We conclude that Supreme Court correctly determined that plaintiff failed to establish that he made timely and diligent efforts to discover defendants' identities prior to when the statute of limitations expired on August 4, 2014 (see Walker v. Hormann Flexon, LLC, 153 A.D.3d 997, 998, 59 N.Y.S.3d 614 [2017] ; Temple v. New York Community Hosp. of Brooklyn, 89 A.D.3d at 927–928, 933 N.Y.S.2d 321 ; Porter v. Kingsbrook OB/GYN Assoc., 209 A.D.2d 497, 497, 618 N.Y.S.2d 837 [1994], appeal dismissed 86 N.Y.2d 871, 635 N.Y.S.2d 952, 659 N.E.2d 775 [1995] ). The only action that plaintiff took was retaining counsel on August 1, 2014, three days before the statute of limitations expired. Such fact, however, does not relieve him of his obligation to exercise diligent efforts. Indeed, we note that, upon retention, counsel immediately took action by sending an investigator to the accident scene. There is no explanation as to why plaintiff waited so long to retain counsel or any indication that he was somehow precluded from doing so prior to the expiration of the statute of limitations. Moreover, contrary to plaintiff's assertion, preaction discovery under CPLR 3102(c) is not limited to those parties who appear with counsel.

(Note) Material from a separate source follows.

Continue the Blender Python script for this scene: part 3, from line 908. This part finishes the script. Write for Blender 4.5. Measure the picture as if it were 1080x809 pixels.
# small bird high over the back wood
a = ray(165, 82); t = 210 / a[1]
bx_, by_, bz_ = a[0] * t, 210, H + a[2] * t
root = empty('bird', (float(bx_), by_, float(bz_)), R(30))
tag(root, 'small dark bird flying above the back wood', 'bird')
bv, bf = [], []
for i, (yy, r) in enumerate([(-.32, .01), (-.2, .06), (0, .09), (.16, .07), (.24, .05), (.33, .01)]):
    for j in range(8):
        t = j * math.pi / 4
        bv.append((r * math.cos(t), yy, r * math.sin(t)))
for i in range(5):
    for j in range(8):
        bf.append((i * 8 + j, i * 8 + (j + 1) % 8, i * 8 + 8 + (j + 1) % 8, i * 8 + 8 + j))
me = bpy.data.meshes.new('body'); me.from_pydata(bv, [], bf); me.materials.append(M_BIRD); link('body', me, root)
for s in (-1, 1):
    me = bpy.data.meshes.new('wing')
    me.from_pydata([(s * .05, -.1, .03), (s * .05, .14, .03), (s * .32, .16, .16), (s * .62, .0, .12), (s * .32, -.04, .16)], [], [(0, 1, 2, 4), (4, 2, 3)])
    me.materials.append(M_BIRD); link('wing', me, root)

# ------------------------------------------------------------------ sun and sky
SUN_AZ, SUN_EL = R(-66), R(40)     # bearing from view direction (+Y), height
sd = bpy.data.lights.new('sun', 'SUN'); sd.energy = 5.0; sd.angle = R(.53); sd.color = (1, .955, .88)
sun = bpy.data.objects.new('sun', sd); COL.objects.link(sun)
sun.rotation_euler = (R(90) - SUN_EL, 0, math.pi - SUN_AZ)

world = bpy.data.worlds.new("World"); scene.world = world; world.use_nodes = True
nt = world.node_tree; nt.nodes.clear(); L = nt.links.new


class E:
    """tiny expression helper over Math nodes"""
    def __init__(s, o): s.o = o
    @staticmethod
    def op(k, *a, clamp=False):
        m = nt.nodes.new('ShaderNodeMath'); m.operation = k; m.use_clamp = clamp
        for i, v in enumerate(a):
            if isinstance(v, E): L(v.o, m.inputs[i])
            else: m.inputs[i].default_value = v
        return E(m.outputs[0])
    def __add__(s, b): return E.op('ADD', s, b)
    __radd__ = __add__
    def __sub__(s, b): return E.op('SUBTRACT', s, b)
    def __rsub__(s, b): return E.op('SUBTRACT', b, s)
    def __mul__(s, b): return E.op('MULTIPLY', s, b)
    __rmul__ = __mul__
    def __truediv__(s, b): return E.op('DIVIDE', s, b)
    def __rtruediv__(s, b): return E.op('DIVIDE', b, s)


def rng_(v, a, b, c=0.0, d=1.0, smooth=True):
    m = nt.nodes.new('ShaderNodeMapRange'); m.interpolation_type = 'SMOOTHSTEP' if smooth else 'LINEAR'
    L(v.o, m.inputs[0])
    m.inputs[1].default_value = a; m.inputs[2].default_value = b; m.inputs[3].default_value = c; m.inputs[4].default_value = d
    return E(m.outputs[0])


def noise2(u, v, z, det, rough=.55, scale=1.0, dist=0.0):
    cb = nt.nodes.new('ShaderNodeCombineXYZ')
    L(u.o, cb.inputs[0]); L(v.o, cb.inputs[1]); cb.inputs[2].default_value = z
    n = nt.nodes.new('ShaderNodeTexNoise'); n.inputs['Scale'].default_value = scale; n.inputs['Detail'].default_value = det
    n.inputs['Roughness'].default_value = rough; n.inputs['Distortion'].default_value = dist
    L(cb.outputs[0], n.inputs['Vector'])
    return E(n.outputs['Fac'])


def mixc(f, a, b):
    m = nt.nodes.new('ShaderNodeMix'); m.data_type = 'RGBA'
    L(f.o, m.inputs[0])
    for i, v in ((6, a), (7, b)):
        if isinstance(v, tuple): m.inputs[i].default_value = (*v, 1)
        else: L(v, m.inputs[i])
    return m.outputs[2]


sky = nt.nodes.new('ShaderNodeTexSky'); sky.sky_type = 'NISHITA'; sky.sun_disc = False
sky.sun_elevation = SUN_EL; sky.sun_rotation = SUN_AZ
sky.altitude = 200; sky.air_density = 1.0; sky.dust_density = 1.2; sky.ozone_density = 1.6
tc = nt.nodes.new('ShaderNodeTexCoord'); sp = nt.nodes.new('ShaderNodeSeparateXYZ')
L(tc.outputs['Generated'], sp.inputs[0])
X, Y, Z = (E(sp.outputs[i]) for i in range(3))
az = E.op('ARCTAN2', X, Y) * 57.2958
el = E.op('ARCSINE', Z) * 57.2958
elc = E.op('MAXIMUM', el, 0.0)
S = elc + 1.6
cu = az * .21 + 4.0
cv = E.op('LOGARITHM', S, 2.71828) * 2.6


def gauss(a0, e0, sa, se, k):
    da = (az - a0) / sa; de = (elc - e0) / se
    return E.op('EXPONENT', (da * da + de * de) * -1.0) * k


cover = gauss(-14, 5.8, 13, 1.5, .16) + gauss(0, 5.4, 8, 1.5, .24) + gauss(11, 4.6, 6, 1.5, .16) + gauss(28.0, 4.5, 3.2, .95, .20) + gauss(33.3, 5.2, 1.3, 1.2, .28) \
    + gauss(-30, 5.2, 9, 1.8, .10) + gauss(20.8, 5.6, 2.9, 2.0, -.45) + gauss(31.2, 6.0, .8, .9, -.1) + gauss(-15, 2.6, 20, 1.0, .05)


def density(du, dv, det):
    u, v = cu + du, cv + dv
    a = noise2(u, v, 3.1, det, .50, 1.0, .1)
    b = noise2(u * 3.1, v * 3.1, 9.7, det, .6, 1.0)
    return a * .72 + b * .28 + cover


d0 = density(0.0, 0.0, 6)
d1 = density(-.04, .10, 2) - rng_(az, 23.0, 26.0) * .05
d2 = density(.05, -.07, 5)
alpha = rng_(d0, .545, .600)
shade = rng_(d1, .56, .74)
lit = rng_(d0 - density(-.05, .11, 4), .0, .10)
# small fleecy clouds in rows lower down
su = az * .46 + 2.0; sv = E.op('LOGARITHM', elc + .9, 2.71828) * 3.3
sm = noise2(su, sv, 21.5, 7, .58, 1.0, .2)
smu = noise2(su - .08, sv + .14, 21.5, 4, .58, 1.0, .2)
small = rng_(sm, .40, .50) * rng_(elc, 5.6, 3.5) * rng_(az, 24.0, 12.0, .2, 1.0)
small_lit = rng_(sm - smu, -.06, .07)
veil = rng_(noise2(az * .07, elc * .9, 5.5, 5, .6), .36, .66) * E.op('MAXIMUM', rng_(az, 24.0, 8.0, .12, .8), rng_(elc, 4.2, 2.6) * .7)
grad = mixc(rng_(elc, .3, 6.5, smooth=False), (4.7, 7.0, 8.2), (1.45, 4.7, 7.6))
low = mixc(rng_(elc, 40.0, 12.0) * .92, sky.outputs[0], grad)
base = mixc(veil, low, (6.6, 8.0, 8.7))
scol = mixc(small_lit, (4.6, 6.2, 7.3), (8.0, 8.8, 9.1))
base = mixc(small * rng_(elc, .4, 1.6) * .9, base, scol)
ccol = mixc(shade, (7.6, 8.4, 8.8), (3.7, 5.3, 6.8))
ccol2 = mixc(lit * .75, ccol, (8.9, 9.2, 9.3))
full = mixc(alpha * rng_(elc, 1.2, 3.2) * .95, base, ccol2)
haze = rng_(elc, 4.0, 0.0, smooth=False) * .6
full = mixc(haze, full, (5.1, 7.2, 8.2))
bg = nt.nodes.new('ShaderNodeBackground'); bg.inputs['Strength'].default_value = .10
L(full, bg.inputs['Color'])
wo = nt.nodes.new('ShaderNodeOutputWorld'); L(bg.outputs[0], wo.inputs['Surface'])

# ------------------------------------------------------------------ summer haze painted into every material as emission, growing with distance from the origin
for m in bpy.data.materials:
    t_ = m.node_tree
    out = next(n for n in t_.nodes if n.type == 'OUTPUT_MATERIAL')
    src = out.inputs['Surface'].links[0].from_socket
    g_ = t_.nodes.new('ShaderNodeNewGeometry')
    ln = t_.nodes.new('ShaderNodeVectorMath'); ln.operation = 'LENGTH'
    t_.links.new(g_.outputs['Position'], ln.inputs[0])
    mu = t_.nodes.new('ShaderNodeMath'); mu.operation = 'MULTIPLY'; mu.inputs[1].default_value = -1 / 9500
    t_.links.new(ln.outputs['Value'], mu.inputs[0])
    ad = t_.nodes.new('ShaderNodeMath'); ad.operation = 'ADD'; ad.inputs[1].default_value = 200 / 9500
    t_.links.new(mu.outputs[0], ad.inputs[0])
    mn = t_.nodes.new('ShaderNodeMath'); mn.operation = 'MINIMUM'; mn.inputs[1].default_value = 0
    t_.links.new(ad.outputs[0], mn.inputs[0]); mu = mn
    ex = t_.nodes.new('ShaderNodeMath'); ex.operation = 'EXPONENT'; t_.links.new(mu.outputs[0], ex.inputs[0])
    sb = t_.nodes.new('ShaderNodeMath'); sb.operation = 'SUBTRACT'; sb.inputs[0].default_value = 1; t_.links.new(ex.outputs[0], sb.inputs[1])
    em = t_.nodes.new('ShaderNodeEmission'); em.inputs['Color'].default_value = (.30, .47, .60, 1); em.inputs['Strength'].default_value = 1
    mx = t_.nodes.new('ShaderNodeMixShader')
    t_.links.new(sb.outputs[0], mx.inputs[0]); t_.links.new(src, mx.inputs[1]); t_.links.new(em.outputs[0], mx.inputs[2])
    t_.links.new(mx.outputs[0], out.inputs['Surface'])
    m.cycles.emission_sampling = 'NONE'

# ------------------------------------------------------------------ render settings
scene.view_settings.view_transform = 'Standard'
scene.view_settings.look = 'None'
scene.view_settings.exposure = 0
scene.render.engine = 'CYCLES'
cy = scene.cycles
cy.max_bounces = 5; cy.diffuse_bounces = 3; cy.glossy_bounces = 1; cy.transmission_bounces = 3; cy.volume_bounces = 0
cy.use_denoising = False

To that end, we reject plaintiff's assertion that whether he exercised due diligence must be measured from the point when he retained counsel (see Fountain v. Ocean View II Assoc., 266 A.D.2d 339, 340, 701 N.Y.S.2d 68 [1999] ). Plaintiff's additional contention that the duty to exercise due diligence for purposes of CPLR 1024 commences when litigation is reasonably foreseeable is improperly raised for the first time on appeal (see MLB Constr. Servs., LLC v. Lake Ave. Plaza, LLC, 156 A.D.3d 983, 985, 66 N.Y.S.3d 568 [2017] ) and, in any event, is without merit. Accordingly, Supreme Court properly granted defendants' separate motions (see Hall v. Rao, 26 A.D.3d at 695, 809 N.Y.S.2d 661 ). Finally, given that plaintiff failed to establish his entitlement to employ CPLR 1024 in the first instance, plaintiff's remaining claims regarding CPLR 306–b are academic.
ORDERED that the order is affirmed, with one bill of costs.
McCarthy, J.P., Clark, Mulvey and Rumsey, JJ., concur.